Sanıklar Rıza Coşkun, Levent Uysal, Ahmet Kaplan, Eyüp Demir, Ahmet Dizlek ve Djamel Slimani’yi 45 kişiyi "tasarlayarak kasten öldürme" suçundan 45 kez ağırlaştırılmış müebbet hapis cezasına çarptıran mahkeme, bu sanıkları 142 kişiyi "tasarlayarak kasten öldürmeye teşebbüs" suçundan toplam 2 bin 202’şer yıl hapis cezasına mahkum etti.
Ayrıca bu 6 sanık 45 kez ''mala zarar verme'' suçundan 402 yıl hapis cezasına çarptırıldı. Sanıklar Rıza Coşkun, Levent Uysal, Ahmet Kaplan, Eyüp Demir, Ahmet Dizlek ve Djamel Slimani, kırkaltışar kez ağırlaştırılmış müebbet ve toplam 2 bin 604 yıl hapisle cezalandırıldı.
Mahkeme, sanıklardan Djamel Slimani’nin "resmi belgede sahtecilik" suçundan 3 yıl 9 ay hapis cezasıyla cezalandırılmasına, sanık Anzor Davitiani ile Artur Tengizov’un "terör örgütüne üye olma" suçundan 9’ar yıl, sanıklar Murat Murtuzaliev, Seyhun Ali Akçay ve Cuma Güneş’in aynı suçtan 12’şer yıl hapsine karar verdi.
Sanık Ali Mostafa Ali Marzouk’u da "terör örgütü üyesi olmak" suçundan 6 yıl 3 ay hapse mahkum eden mahkeme, sanık Ahmet Kaplan’a "terör örgütüne üye olmamakla birlikte yardım etme" suçundan 3 yıl 9 ay hapis cezası verdi.
Mahkeme, sanıklar Ramazan İdrisov, Adam Rabadanov ve Fahim Ait Allaooua'nın "resmi evrakta sahtecilik" suçundan 2’şer yıl 6’şar ay hapse çarptırarak, 26 sanığın ise tüm suçlardan kesin ve inandırıcı delil olmadığından beraatlerine karar verdi.

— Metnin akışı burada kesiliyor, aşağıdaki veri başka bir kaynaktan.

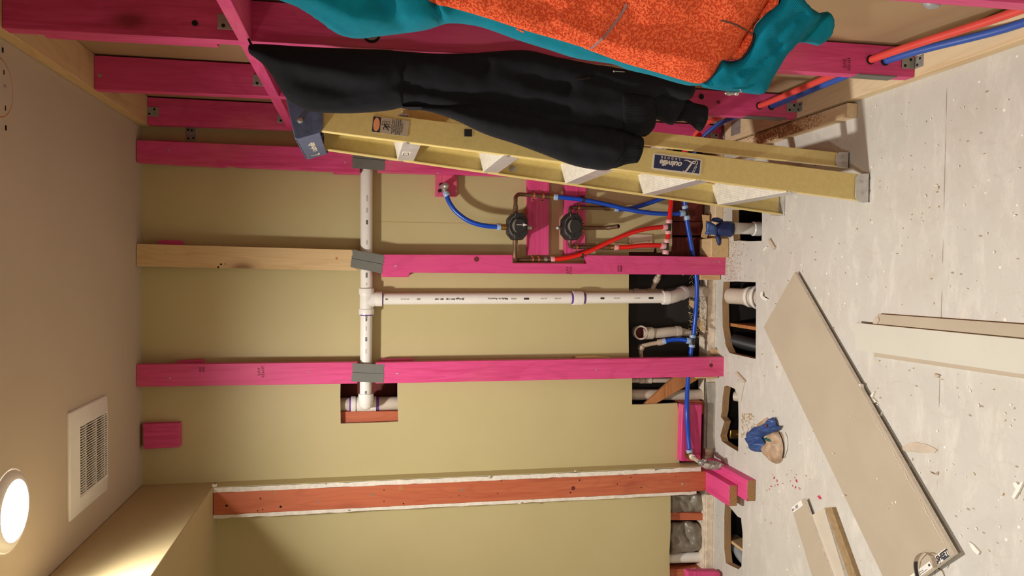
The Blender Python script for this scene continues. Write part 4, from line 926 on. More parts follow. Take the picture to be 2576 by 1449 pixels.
# steps, tilted up to the back
for i, z in enumerate((.262, .562, .860, 1.158, 1.452)):
    a, b_ = lr(LB, LT, z), lr(FB, FT, z); ya, yb = a.y+.0055, b_.y-.0055; x = (a.x+b_.x)/2+.002; dp = .080; up = .014
    m = MB(); zt = z+.020
    m.hexa([(x, ya, zt-.003), (x+dp, ya, zt-.003+up), (x+dp, yb, zt-.003+up), (x, yb, zt-.003), (x, ya, zt), (x+dp, ya, zt+up), (x+dp, yb, zt+up), (x, yb, zt)])
    for k in range(13):
        f = (k+.6)/13.2; xx = x+dp*f; zz = zt+up*f
        m.hexa([(xx-.0016, ya, zz-.001), (xx+.0016, ya, zz-.001), (xx+.0016, yb, zz-.001), (xx-.0016, yb, zz-.001), (xx-.0009, ya, zz+.0016), (xx+.0009, ya, zz+.0016), (xx+.0009, yb, zz+.0016), (xx-.0009, yb, zz+.0016)])
    s_ = m.build('step', 'alu_tread', t); s_['label'] = 'ribbed pale aluminium tread'
    m = MB(); m.box(x-.0015, x+.0015, ya, yb, zt-.052, zt-.0005); m.box(x-.0015, x+.012, ya, yb, zt-.054, zt-.052); o = m.build('front_lip', 'alu', s_, bevel=.0008)
    m = MB(); m.hexa([(x+dp-.003, ya, zt-.030+up), (x+dp, ya, zt-.030+up), (x+dp, yb, zt-.030+up), (x+dp-.003, yb, zt-.030+up), (x+dp-.003, ya, zt+up-.003), (x+dp, ya, zt+up-.003), (x+dp, yb, zt+up-.003), (x+dp-.003, yb, zt+up-.003)]); m.build('back_lip', 'alu', s_)
    for yy, sg in ((a.y+.008, 1), (a.y+.019, 1), (b_.y-.008, -1), (b_.y-.019, -1)):
        m = MB(); m.lathe((a.x-.0003, yy, zt-.014), (-1, 0, 0), [(0, .0058), (.0018, .0056), (.003, .0025), (.003, .0001)], 14); m.build('rivet', 'steel', t)
    if i == 4:
        mp = plane_map((x-.0019, (ya+yb)/2+.015, zt-.019), (0, -1, 0), (0, 0, 1)); m = MB()
        m.prism([mp(u, v) for u, v in ((-.035, -.011), (-.030, -.014), (.035, -.014), (.035, .008), (.030, .012), (-.035, .012))], (.0006, 0, 0)); q = m.build('step_sticker', 'sticker', t); q['label'] = 'small white sticker on the top step lip'
        mp2 = plane_map((x-.0026, (ya+yb)/2+.015, zt-.019), (0, -1, 0), (0, 0, 1))
        m = MB()
        for u0, u1, v0, v1 in ((-.028, .000, -.010, -.008), (-.028, .000, .006, .008), (-.028, -.026, -.010, .008), (-.002, .000, -.010, .008)): m.prism([mp2(u0, v0), mp2(u1, v0), mp2(u1, v1), mp2(u0, v1)], (.0004, 0, 0))
        m.build('box_print', 'ink', q); lettering('lettering', [('III', .009, .016, .004, 0, .0003), ('IIII', .009, .016, -.006, 0, .0003)], mp2, 'ink', q)
# braces under the lowest step
z = .262
for A, B, s_ in ((LB, LT, 1), (FB, FT, -1)):
    p = lr(A, B, z); m = MB(); a = Vector((p.x+.030, p.y+s_*.13, z-.012)); b_ = Vector((p.x+.030, p.y+s_*.010, z-.15)); w = Vector((.010, 0, 0)); e = (b_-a).cross(w).normalized()*.0015
    m.hexa([a-w-e, a+w-e, b_+w-e, b_-w-e, a-w+e, a+w+e, b_+w+e, b_-w+e]); m.build('step_brace', 'alu', t)
# shoes
def shoe(A, B, wx, sgn, dep, nm):
    p = lr(A, B, 0); m = MB(); y0 = p.y-sgn*.0025; x0, x1 = p.x-.003, p.x+wx+.002
    q = lambda x, z: (x, y0, z)
    m.prism([q(x0, .0015), q(x1+.004, .0015), q(x1+.002, .040), q(x1-.010, .052), q(x0+.014, .052), q(x0, .040)], (0, sgn*.0022, 0))
    m.box(x0, x1+.003, min(y0, y0+sgn*(dep+.006)), max(y0, y0+sgn*(dep+.006)), .0006, .006)
    o = m.build(nm, 'alu', t, bevel=.0008)
    for xx, zz in ((p.x+wx*.3, .026), (p.x+wx*.75, .030)):
        m = MB(); m.lathe((xx, y0-sgn*.0002, zz), (0, -sgn, 0), [(0, .0050), (.002, .0046), (.003, .002), (.003, .0001)], 14); m.build('rivet', 'steel', o)
shoe(LB, LT, .083, 1, .026, 'shoe'); shoe(FB, FT, .083, -1, .026, 'shoe'); shoe(RLB, RLT, .044, 1, .022, 'shoe'); shoe(RFB, RFT, .044, -1, .022, 'shoe')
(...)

Tutuklu 8 sanığın tahliyesine hükmeden mahkeme, firari sanıklar Dzhamal Kurbanismailov, Rustem Efendiev, Nazım Gasanov ve Marat Pshnatov’un dosyalarının ayrılmasına ve diğer tutuklu sanıkların tutukluluk hallerinin devamına hükmetti.